Arena football fields not all same

By Kyle Sakamoto
Advertiser Staff Writer

The Arena Football League advertises itself as "The 50-yard Indoor War."

Technically it's not true at some facilities, including the Neal Blaisdell Arena, the home of the Hawaiian Islanders.

An arena football field, as stated on the AFL's web site, should be 50 yards long with 8-yard end zones and a width of 85 feet.

The Blaisdell's playing surface was measured at 40 yards with 6 1/2-yard end zones and the width was a few feet short of the standard.

But the bottom line is the field is legal.

"The field is regulation," Islanders head coach Chad Carlson said. "The league ordered it, the league made it for the arena. It has nothing to do with the Hawaiian Islanders organization as far as yardage goes."

Former head coach Guy Benjamin said smaller fields are common in af2 because teams are in smaller markets and, thus, play in smaller arenas.

"It's all relative," he said. "It's to no one's advantage. If I thought it did I'd try to take advantage of it."

Carlson said an arena on the team's first road trip had end zones that were 10 yards long.

In that game, kicker Jake Huggins could barely reach the end zone nets on his kickoffs from the goal line.

At the Blaisdell, he can easily blast his kickoffs high up the nets, which are 32 feet high, if he avoids hitting the speakers that hang from the ceiling.
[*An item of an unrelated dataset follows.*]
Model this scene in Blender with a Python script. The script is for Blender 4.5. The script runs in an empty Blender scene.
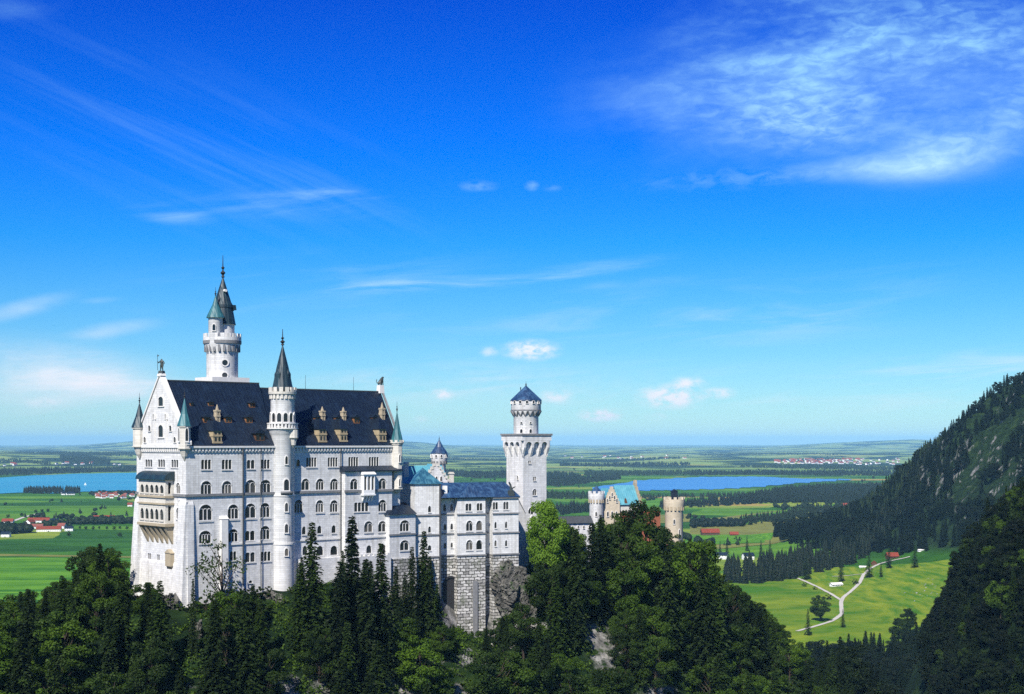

"On the road their stadiums are a little bit bigger and some have higher roofs," Huggins said. "In this one you have to keep it down because you have a chance to hit the roof."

The league's stadium situation is similar to baseball fields and hockey rinks, which have playing surfaces that vary from venue to venue.

No matter what the size of the field is, Carlson has a simple message for arena football fans: "Enjoy the game, don't look at the little things, don't sweat the little stuff."